Farming Fashion

Prada to Carhart

                             Farming Fashion!

                             Farming Fashion!

Several years ago on my journey to find a farm I'd set my eyes on a place in the hills of North Carolina.   A picturesque 20 acre farm situated on a hillside.  Previously, an alpaca farm.  The owners built a very specific structure with human living space above and alpaca living quarters below.  Warm summer days plus piles of alpaca poop adds up to ripe aromas.  Didn't they know that architectural design went back centuries and had been dispensed with because the residents of those living areas couldn't survive mother earths perfumes?  

They had plenty of money when they built the place to incorporate elaborate fans and exhaust plans so they would only be consumed with alpaca cuteness...nothing else.  It was a glorious place.  At the time I really had my sites set on it.  Am I glad today it didn't work out? You betcha.  A switch to farming was a shock to my financial reality as it was without saddling myself with more debt and less land to farm.  Never the less, it was an education and an adventure that entertained me until I could fine MY farm.

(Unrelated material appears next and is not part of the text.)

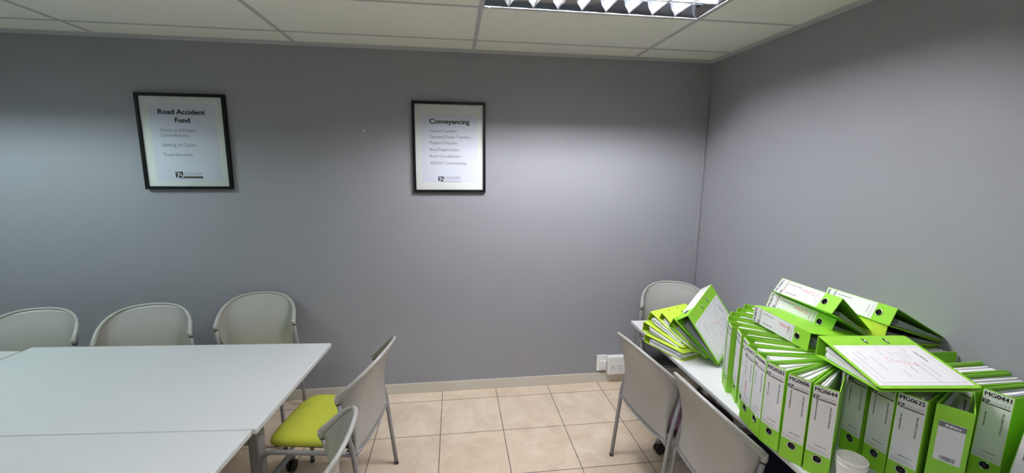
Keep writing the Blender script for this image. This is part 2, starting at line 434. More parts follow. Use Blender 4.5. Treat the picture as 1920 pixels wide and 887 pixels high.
poster(-4.040, -3.494, 1.608, 2.238, (-3.966, -3.562, 1.664, 2.175), 'black framed Road Accident Fund poster on the grey wall above the chairs', text_left)
poster(-2.271, -1.746, 1.588, 2.235, (-2.209, -1.808, 1.660, 2.143), 'black framed Conveyancing poster on the grey wall above bare floor', text_right)

# a bent white nail between the posters
m = MB(); m.tube([(0, 0, 0), (0, -0.012, 0.001)], 0.0035, 8); m.tube([(0, -0.012, -0.013), (0, -0.013, 0.0), (0.001, -0.012, 0.012)], [0.001, 0.004, 0.001], 8)
nail = m.build('wall_nail', 'white_plastic'); nail.location = (-2.604, 0, 2.022)
nail['label'] = 'tiny white nail left in the grey wall between the two posters'; nail['category'] = 'nail'

# ------------------------------------------------------------------ sockets
def wall_switch():
    t = thing('isolator_switch', 'slim white wall switch plate with a protruding block, left of the socket', 'switch', Matrix.Translation((-0.778, 0, 0.100)))
    m = MB(); m.box((-0.042, -0.010, 0), (0.042, -0.0005, 0.141), bevel=0.004); m.build('plate', 'white_plastic', t)
    m = MB(); m.box((-0.022, -0.036, 0.022), (0.030, -0.010, 0.098), bevel=0.004); b = m.build('block', 'white_plastic', t)
    m = MB(); m.box((-0.006, -0.024, 0.0975), (0.010, -0.017, 0.0985)); m.build('indicator', 'dkgrey', b)
    m = MB(); m.box((-0.012, -0.0368, 0.036), (0.020, -0.0355, 0.039)); m.box((-0.012, -0.0366, 0.062), (0.020, -0.0355, 0.063)); m.build('groove', 'paleink', b)
    return t
wall_switch()
t = thing('wall_socket', 'white surface-mounted double power socket above the skirting by the chair leg', 'socket', Matrix.Translation((-0.662, 0, 0.0845)))
m = MB(); m.box((-0.073, -0.046, 0), (0.073, -0.0005, 0.152), bevel=0.006); m.build('back_box', 'white_plastic', t)
m = MB(); m.box((-0.074, -0.055, -0.001), (0.074, -0.046, 0.153), bevel=0.005); fp = m.build('faceplate', 'white_plastic', t)
m = MB()
for s in (-1, 1):
    cx = s * 0.034
    m.box((cx - 0.004, -0.0556, 0.066), (cx + 0.004, -0.0545, 0.075)); m.box((cx - 0.016, -0.0556, 0.044), (cx - 0.008, -0.0545, 0.049)); m.box((cx + 0.008, -0.0556, 0.044), (cx + 0.016, -0.0545, 0.049))
m.build('pin_holes', 'black', fp)
for s in (-1, 1):
    m = MB(); mt = Matrix.Translation((s * 0.010, -0.055, 0.080)) @ Matrix.Rotation(0.12 * s, 4, 'X')
    m.box((-0.008, -0.005, -0.011), (0.008, 0.001, 0.011), mtx=mt, bevel=0.001); m.build('rocker', 'white_plastic', fp)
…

At the time this was all going down a friend of mine said, "oh, your going to farm where the farmers wear lace".  I spent my first adult life very conscious of fashion.  I loved clothes and all the adornments.  For some reason at that moment I defended the honor of all female farmers before me and those yet to find their way. My head spun toward him and I said, "...and why not?"  Why just because we farm would folks assume "lace" was out of the question?  Maybe it was a path I would soon discover.  Maybe it was a bra about to be burned?

Now, several years later as I speak from the tractor seat I have a much better understanding of the roots of such perceptions.  No, lace isn't a farm worthy fabric this is true.  There are certain realities in farming that become the "fabric" of your day.  Utility takes precedent over frills.  You wear things that are tear resistant, wash hardy (they get washed ALOT), weather protective and last but not least you look for quality in what you wear more then ever before...your clothes have to stand up to hard wear and tear.  Your adornments are chosen by need not complimentary color or bling.  Your gloves are where you can most easily access them, your cell phone is where it won't fall out as your bending over or hurling bales of hay and your boot socks are usually chosen by what's not currently covered in mud!

So, again back to why I'm writing this female (and male) farming friends have found their own individual way to express their fashionable side. Our designers are different and we probably pick up our farm seed at the same place we choose some of our clothing.

Regardless, the farmer fashionista does exist.   As I've said before, don't ever underestimate what's under those Carharts!